I picture my comfort and discomfort zones as slightly intersecting circles with just the tiniest bit overlapping in a shade of grey. But beyond that are more circles. Your circles. And they all intersect. What I fear, you may not think about twice. What I do with ease may send you spiraling into a panic.

What if we could let go of the fear, acknowledge the discomfort and just move on, knowing that our circles' boundaries will change; believing that others will be there to welcome us into their zones?

What if "Feel the fear and do it anyway" was more than a saying that has become trite from extended usage in certain circles? What if it's the only way to live?

I'd love to hear what your comfort zone includes and excludes. I imagine building this giant network of comfort and support, so that no matter what we have to do, we know someone who can tell us all about it and welcome us into our own unknown.

Tuesday
Apr172007

Two Types of Value

In my last post I pondered what it means to value yourself enough to align your talents and desires with your actions. Part of what got me thinking about all of this was a post called Get a Real Job from Chris Garret on New Media .

Chris writes about people who think that blogging in particular – and writing in general – are not "real" jobs and are not worthy of real compensation. He asks, "Do people feel writing and getting rewarded for it is ripping people off in some way?" Here are my two cents from the comments section off that post:


I recently read an analogy comparing publishing a blog to publishing your very own newspaper. I think this type of comparison can be helpful for people who are new to blogging or unsure of its purpose and value. It's easier to "get" blogging when it's compared to a form of traditional media (like a newspaper, newsletter, or magazine), at least as a starting point. And it's given me a new perspective on how to approach my own blog.
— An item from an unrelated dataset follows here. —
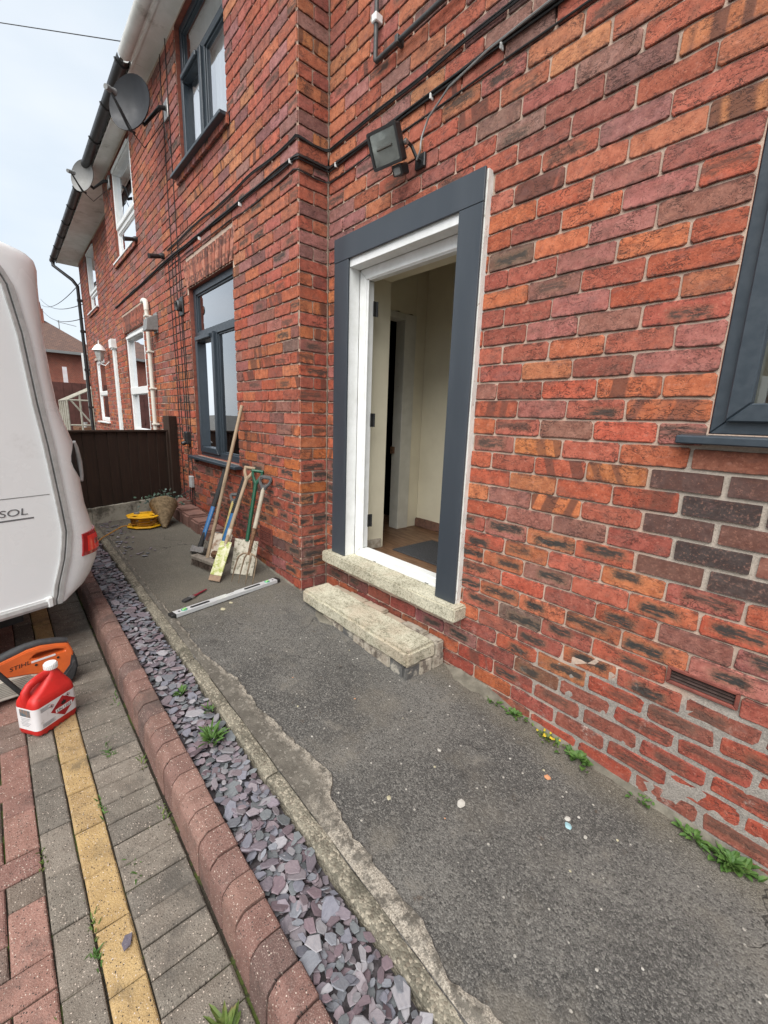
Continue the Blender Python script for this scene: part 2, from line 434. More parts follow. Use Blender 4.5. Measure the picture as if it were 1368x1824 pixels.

I'm building a list of ideas of regular and special features, types of content, ways to generate interactivity with readers, and how to monetize all of these efforts. I blog because I love to tell stories, but it’s also part of my business. I like the connection of passion and profit.

As far as people undervaluing blogging, it's the same with writing in most forms. I think that this pervasive attitude is also what makes some freelancers work for so little. Too many writers embrace the "starving artist" mindset, are simply desperate for work-any-work-at-any-price, or are just not very good writers. When I first started freelancing, I had to constantly remind myself that I was running a business and needed to value my talents and services appropriately. After all, if I didn't value them, others wouldn't. I always knew this in a business sense, but it took awhile to know it with every fiber of my being – in other words, to be able to quote my rates without secretly cringing. For awhile, I kept thinking, "Who pays for this shit?" It’s not that I thought my work was crappy. But I marveled that people would pay good money for something that came so easily to me. Then again, I pay people to mow my lawn and do my taxes – two areas outside of my own expertise. The moral of the story: People will pay for what they want/need. Which we all knew already.


Since I write for a living, both kinds of valuation – personal and profitable – are important to me.

What do you value in yourself? Does it also have value in the marketplace? I'm not suggesting that money should be the only motivator for using our talents. But too often we overlook opportunities to benefit from doing what we love. We all have gifts and we all need money to live. Why shouldn't the two overlap?

What do you love to do? What are your hobbies? Are there people who want the end product but don't want to do the work to get it? Would they be willing to pay you to do the work?